How exactly did Microsoft screw up by focusing too much on Windows? Let’s just stick to the big ones. Apple (NASDAQ:AAPL) launched the iPod. Microsoft took quite a while to get a clue. Apple launched the iPhone. Microsoft launched its own Windows-based OS. Apple launched the iPad. More of the same Windows-based strategy from Microsoft. Not surprisingly, Apple and Google Android went on to dominate the smartphone and tablet markets. For all of Microsoft’s Windows fanaticism, it has a tiny smartphone and tablet market share. To add insult to injury, former Microsoft CEO Steve Ballmer bet a lot of corporate prestige on Windows 8 being the OS that would link all devices, from kiosks to enterprise devices to tablets to computers to the Internet. For all its grand Windows-based ambitions, Windows 8 was a bust.
Microsoft was supposed to get a fresh start with Nadella. He came from the company’s hot cloud computing business. He also got Microsoft observers excited because he announced Microsoft Office for the iPad. He seemed like he got the memo that Microsoft is now operating in a post-Windows world. Well, his statement regarding people loving Windows 10 might make people reconsider whether Nadella truly reflects a changing of the guard at Microsoft. The next five years will be crucial for Microsoft. If it doesn’t reinvent itself to become more relevant in the Mobile Age, it might once and for all fade into irrelevance once the age of local software and paid OS is over. Does Nadella have the right attitude for the necessary sea change?

2 COMMENTS

  1. This reminds me of the day when if you wanted to search, you bought a subscription to Yahoo.

    Now Google is a verb.

    Today you buy a copy of Windows. But you also use Android (and most versions of Linux) for free.
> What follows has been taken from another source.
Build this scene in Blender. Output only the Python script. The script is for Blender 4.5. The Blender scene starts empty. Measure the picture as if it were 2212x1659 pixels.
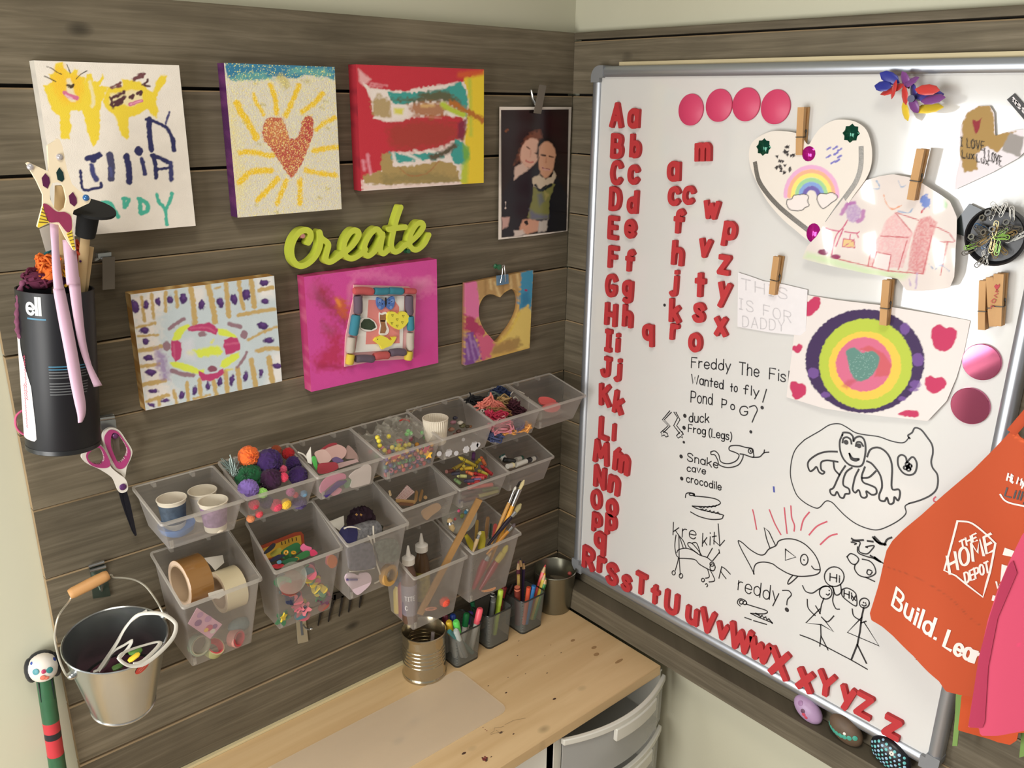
import bpy, bmesh, math, random
import numpy as np
from mathutils import Vector, Matrix
rnd = random.Random(7)
SC = bpy.context.scene
COLL = SC.collection
V = lambda *a: np.array(a, float)
# ------------------------------------------------------------------ camera
FPX, IW, IH = 1847.46, 2212, 1659
_a, _b, _c = [math.radians(q) for q in (48.54690497, -18.54129892, 0.77150681)]
ZT = 1.78                                   # height of the top of the plank cladding
CAM = V(-1.06102389, -1.05872055, -0.10026862 + ZT)
FW = V(math.cos(_a) * math.cos(_b), math.sin(_a) * math.cos(_b), math.sin(_b))
_r = V(math.sin(_a), -math.cos(_a), 0)
_u = np.cross(_r, FW)
RT = _r * math.cos(_c) + _u * math.sin(_c)
UPV = -_r * math.sin(_c) + _u * math.cos(_c)
cd = bpy.data.cameras.new('camera')
cd.sensor_width = 36.0
cd.lens = 36.0 * FPX / IW
cd.clip_start = 0.02
cam = bpy.data.objects.new('camera', cd)
COLL.objects.link(cam)
cam.matrix_world = Matrix([[RT[i], UPV[i], -FW[i], CAM[i]] for i in range(3)] + [[0, 0, 0, 1]])
SC.camera = cam
# ------------------------------------------------------------------ light, exposure
SC.view_settings.view_transform = 'Standard'
SC.view_settings.look = 'None'
SC.view_settings.exposure = 0.0
SC.view_settings.gamma = 1.0
SC.cycles.transparent_max_bounces = 24
SC.cycles.max_bounces = 10
def srgb(r, g, b):
 f = lambda c: (c / 255 / 12.92) if c <= 10 else ((c / 255 + 0.055) / 1.055) ** 2.4
 return (f(r), f(g), f(b))
W = bpy.data.worlds.new('world')
SC.world = W
W.use_nodes = True
W.node_tree.nodes['Background'].inputs[0].default_value = (1.0, 0.98, 0.945, 1)
W.node_tree.nodes['Background'].inputs[1].default_value = 0.31
def area(name, loc, target, sx, sy, power, col, spread=180):
 l = bpy.data.lights.new(name, 'AREA')
 l.shape = 'RECTANGLE'
 l.size, l.size_y, l.energy, l.color = sx, sy, power, col
 l.spread = math.radians(spread)
 o = bpy.data.objects.new(name, l)
 COLL.objects.link(o)
 o.location = loc
 o.rotation_euler = (Vector(target) - Vector(loc)).to_track_quat('-Z', 'Y').to_euler()
 return o
# daylight through the window in the plank wall's plane, further along to the side of the cladding
area('window_daylight', (-1.80, 0.16, 1.24), (-1.80, -1.0, 1.24), 1.2, 0.96, 62, (0.94, 0.96, 1.0))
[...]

    Just as soon as someone introduces a really good open source replacement for Server, I see no need for Windows. As open source things progress, I also don’t see the need for the very expensive Apple, either.

    I see a sea change within ten years. Maybe.

    I see Microsoft in a losing battle because they thought their business model would last forever in an industry where many things don’t last 5 years.

    • Today nobody buys a copy of Windows, it comes preinstalled on your computer and is often customized for that particular hardware, thus saving you the work of having to install and configure the OS, whilst sourcing the drivers for your hardware on your own. This is not an easy task to do especially with (free version) Linux which either lacks the particular drivers or has many incompatible options.

      Anyway open source has been progressing since the early 80’s, it’s not something new, Linux has been around for 25 years so that ten years prediction is unlikely given that Microsoft has survived this long. How have they survived? They have pivoted and diversified their business model, the days of Microsoft being only an OS and office suit vendor are long gone (I believe they changed their business model even before the 90’s), other companies which relied on operating system license’s as their sole business model have like died out, think Suse, Novell, SCO (Santa Cruz Operation), this business model isn’t something which is only now starting to die out, it has been dead for quite some time. Microsoft is a big name in the enterprise, Microsoft Server and MSSQL are enterprise products, people who want a free open source alternative have had the various Linux distro’s and PostgreSQL/MySQL all along, those who use Microsoft’s products do so for the support service which you’re not going to get from any free open source product. Microsoft has also expanded their business into gaming consoles, tablets and mobile phones, Windows is definitely not their cornerstone even though it was what we associate them with mostly.

      What history has shown us is that Microsoft knows how to survive of course that is no guarantee that they will still be around after ten years but there’s a good probability they will. Google, and other web services/social network companies such as Facebook, Twitter, Yahoo, are at risk of losing their business model: advertising, the market for advertising could very well disappear in the next ten years as business realize that it is mostly an expense which brings no value (seriously how many of us actually click on ads). Google knows this hence why they are also trying to diversify their business (like Microsoft) and are moving into the smartphone business, Google is now a smartphone manufacturer, and is even trying to move into the ISP business.